## What you are asked to do
Pick out each line containing the string "picture" and copy it.

## Extracted data

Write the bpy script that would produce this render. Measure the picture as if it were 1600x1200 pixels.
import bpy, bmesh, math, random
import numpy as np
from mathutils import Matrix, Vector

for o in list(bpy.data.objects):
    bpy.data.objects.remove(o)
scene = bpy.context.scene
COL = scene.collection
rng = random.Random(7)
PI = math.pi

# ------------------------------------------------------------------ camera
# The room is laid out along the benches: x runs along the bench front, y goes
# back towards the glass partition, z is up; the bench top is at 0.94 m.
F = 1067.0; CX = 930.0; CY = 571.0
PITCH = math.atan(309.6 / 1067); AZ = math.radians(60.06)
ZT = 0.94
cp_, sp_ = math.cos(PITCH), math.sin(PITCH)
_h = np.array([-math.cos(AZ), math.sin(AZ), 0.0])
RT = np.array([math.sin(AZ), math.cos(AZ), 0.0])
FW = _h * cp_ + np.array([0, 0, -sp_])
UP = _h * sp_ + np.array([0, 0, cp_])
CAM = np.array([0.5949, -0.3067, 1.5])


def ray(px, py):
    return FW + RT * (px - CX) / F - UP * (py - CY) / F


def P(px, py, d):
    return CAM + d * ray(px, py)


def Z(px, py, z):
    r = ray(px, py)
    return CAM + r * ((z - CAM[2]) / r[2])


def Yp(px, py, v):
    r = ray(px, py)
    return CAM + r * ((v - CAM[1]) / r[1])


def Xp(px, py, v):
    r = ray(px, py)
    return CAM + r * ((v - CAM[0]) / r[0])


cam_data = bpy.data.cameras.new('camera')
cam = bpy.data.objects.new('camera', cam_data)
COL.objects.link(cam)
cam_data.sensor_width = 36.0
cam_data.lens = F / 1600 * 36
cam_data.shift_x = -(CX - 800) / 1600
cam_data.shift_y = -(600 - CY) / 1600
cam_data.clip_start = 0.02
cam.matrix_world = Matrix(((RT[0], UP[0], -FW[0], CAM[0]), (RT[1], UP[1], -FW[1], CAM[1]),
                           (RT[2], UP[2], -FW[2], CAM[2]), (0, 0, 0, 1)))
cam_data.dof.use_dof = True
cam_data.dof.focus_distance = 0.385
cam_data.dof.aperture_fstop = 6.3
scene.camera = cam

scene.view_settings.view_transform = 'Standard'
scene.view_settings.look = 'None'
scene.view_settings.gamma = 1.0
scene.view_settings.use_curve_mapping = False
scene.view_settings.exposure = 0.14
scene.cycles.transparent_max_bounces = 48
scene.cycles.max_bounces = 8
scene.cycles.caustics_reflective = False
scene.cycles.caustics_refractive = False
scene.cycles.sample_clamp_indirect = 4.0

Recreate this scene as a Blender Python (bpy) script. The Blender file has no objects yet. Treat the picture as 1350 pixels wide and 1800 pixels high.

## Output for this exercise
Write the bpy script that would produce this render. Measure the picture as if it were 1600x1200 pixels.
Recreate this scene as a Blender Python (bpy) script. The Blender file has no objects yet. Treat the picture as 1350 pixels wide and 1800 pixels high.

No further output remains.